For me, the eskie, suitably cooled by freezer pack, is indispensable for keeping your cool. As are the rapid wine and champagne sleeves which stay "squidgy" when you take them from the freezer and wrap them round your bottle, ready-chilled or not. Likewise Vacuvin's Rapid Ice and champagne coolers, which are widely distributed (for stockists, call 01299 250480) or Waiter's Friend's twin pack, with adjustable Velcro fastener (£14.50 including p&p, www.winegiftcentre.com). And keep an eye out this month for California wine producer Fetzer's offer in Sainsbury's of a Cool-Air tube, free with every bottle of the thirstquenchingly raspberryish 2004 Fetzer Valley Oaks Syrah Rosé (£5.99, currently £1.50 off at Tesco, Morrison and 3 for 2 at Thresher).

As long as you've already chilled your wine in the fridge, the double-walled acrylic coolers are also practical and look more stylish on the dinner table or picnic rug. For parties, cooling from scratch without enough rapid ice chillers means you'll need a traditional ice bucket or champagne tub with half ice, half water to achieve the desired chill in half the time it would take ice on its own.

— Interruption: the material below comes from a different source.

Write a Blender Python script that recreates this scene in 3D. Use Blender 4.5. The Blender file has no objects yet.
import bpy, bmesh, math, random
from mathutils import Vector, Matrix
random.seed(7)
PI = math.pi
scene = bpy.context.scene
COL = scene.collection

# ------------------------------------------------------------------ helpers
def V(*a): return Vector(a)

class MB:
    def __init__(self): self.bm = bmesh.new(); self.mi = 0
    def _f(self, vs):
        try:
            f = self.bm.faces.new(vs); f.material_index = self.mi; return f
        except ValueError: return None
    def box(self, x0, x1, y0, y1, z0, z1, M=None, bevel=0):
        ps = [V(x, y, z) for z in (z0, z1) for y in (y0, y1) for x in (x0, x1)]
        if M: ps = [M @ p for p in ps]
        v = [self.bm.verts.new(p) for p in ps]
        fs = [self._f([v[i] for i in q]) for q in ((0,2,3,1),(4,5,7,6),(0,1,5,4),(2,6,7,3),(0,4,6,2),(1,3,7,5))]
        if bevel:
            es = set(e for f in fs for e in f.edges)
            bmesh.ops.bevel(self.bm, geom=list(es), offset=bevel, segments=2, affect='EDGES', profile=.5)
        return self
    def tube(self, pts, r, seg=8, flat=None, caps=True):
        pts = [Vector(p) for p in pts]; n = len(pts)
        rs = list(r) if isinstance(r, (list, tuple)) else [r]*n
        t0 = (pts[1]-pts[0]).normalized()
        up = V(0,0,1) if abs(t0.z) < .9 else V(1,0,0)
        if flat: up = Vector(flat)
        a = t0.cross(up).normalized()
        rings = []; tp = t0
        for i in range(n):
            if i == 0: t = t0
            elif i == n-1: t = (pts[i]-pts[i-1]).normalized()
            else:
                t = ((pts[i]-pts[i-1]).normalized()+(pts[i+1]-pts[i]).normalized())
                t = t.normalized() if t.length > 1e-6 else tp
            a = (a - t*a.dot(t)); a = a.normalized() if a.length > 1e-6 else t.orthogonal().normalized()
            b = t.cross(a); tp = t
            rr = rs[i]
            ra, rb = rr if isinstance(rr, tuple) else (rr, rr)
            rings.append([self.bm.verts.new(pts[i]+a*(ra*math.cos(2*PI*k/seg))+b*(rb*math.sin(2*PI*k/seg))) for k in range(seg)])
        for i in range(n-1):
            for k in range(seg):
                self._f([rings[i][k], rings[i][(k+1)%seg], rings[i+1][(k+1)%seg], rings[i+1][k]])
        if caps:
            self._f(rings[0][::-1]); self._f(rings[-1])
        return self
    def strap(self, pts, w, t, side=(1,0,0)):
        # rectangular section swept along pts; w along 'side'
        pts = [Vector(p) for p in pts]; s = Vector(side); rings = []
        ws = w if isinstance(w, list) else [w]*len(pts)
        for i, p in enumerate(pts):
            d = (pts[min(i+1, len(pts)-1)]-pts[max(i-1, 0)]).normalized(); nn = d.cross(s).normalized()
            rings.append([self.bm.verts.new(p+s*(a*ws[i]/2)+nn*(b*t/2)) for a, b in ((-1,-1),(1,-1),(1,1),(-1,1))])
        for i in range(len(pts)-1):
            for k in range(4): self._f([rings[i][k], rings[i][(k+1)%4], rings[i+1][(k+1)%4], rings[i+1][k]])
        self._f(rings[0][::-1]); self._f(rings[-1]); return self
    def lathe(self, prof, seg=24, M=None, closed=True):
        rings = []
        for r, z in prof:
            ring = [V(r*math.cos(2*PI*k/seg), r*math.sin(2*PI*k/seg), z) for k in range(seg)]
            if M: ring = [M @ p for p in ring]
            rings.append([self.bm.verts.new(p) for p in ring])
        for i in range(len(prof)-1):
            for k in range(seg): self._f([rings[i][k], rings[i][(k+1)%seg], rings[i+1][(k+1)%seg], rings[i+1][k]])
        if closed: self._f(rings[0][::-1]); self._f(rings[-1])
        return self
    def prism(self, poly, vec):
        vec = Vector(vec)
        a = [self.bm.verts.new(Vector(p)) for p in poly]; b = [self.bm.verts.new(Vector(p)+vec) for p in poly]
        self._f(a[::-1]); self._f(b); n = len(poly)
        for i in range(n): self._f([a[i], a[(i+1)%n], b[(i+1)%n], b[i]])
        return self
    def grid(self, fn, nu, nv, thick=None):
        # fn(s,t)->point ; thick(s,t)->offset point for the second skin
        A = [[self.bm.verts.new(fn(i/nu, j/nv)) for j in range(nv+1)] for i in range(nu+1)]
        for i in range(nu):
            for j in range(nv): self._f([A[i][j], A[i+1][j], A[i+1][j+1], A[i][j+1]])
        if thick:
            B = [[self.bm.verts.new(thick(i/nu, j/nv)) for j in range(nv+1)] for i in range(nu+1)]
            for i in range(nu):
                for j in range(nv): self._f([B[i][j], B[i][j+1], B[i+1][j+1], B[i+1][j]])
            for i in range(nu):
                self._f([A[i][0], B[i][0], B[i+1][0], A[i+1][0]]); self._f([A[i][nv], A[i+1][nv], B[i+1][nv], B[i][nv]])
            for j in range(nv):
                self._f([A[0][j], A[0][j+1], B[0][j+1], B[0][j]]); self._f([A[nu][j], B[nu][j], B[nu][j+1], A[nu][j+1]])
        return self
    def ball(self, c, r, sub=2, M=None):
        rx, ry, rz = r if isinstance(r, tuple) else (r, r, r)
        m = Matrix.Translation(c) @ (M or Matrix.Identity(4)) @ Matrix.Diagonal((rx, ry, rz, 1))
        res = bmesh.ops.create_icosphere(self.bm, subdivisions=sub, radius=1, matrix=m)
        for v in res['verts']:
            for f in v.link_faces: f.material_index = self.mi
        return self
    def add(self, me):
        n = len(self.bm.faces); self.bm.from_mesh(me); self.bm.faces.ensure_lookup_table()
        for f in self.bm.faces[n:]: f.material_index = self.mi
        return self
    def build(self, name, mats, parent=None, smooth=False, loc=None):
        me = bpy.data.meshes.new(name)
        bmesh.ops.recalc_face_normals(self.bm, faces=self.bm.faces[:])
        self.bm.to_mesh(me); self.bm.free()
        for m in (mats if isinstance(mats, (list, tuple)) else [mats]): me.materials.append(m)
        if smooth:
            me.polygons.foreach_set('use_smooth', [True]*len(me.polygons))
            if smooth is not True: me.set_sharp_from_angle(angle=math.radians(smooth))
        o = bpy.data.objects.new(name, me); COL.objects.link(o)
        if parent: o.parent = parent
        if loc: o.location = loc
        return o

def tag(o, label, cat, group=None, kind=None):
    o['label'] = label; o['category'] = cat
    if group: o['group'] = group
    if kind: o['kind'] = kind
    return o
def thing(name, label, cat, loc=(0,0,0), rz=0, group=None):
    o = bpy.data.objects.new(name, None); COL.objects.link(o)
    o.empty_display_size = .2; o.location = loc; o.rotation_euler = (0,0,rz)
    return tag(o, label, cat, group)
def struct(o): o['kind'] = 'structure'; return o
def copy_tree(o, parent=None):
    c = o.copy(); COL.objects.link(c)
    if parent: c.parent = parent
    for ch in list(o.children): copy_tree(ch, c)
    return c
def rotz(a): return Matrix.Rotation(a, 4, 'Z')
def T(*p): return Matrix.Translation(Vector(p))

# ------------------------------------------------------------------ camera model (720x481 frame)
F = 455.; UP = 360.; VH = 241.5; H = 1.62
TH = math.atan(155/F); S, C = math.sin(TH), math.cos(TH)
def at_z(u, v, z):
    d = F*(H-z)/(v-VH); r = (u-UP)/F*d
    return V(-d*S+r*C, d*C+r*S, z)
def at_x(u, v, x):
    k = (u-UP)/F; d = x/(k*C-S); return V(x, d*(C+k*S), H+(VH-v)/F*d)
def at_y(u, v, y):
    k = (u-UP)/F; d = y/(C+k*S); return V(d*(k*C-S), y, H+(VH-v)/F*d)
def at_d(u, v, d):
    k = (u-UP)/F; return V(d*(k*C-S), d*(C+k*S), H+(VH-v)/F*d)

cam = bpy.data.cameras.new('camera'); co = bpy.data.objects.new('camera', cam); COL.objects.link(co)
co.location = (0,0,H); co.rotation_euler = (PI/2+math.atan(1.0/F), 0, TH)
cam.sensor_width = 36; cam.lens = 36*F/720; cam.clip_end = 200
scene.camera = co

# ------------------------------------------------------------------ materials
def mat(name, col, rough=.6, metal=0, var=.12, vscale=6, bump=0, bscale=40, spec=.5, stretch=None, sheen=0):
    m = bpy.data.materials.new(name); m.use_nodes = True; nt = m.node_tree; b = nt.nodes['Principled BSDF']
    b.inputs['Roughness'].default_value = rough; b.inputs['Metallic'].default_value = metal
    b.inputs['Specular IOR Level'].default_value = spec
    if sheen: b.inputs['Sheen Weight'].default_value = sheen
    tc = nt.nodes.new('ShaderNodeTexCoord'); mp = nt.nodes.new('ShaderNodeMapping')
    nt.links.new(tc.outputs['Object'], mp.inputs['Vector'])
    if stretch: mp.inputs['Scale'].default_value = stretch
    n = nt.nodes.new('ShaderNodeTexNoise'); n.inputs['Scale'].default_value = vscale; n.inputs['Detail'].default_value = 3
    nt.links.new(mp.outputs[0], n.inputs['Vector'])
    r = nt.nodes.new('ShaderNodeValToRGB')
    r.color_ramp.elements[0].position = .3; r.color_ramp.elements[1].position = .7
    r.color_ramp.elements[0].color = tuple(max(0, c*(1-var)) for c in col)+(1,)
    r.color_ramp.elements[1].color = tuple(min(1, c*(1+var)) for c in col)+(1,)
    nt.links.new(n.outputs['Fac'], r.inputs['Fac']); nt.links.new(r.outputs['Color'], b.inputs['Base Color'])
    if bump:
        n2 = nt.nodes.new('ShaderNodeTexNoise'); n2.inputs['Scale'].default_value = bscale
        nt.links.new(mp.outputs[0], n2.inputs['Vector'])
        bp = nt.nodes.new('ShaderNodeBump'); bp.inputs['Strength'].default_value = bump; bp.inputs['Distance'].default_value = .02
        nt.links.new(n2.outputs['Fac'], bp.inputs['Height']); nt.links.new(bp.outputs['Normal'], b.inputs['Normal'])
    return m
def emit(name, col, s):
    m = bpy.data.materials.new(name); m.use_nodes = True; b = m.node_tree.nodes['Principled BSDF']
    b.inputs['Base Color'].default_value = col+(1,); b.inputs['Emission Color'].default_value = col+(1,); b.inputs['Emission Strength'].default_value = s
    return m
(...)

If you're desperate, you can put the bottle straight in the freezer, and I hold my hand up, but from experience I wouldn't recommend it to the absent-minded as a forgotten bottle can make a shocking mess.

Bearing in mind that while whites are often served too cold, reds are just as often served too warm in the mistaken belief that chambré, or room temperature, is the temperature of a modern, centrally heated flat rather than a shivery 17th-century English country house. I wouldn't want to lay down the law here since perceptions of temperature are subjective, but in general cooling a wine down takes the edge off its sweetness, and vice versa.

As a rule, a good temperature to serve a standard red such as cabernet or shiraz is 15-18C, while lighter-bodied reds such as beaujolais, Loire, valpolicella and New World pinot noir show their fruit qualities better served at around 10-12C. A typical Loire red, such as the 2003 Anjou-Villages Brissac Château La Varière Cabernet Franc (down £1 to £6.99, until 31 July, Waitrose), shows the cabernet franc's summery charms if cooled.

Dry white wines are normally served at 8-14C. The cheaper and sweeter the white, the cooler the better. Wines with a touch of sweetness are best served on the cool side and the sweeter the white, the cooler it should be. Paradoxically a fine sweet wine, such as sauternes or New World botrytis riesling, shouldn't be too cold if you want to avoid knocking all the fruit out of it. Champagne and sparkling wines, rosés and sweet wines can be served as low as 6C and not generally rise beyond 10C. To be absolutely accurate, you can always take the temperature with the Bottle Bracelet (£6.49 including p&p, www.winegiftcentre.com).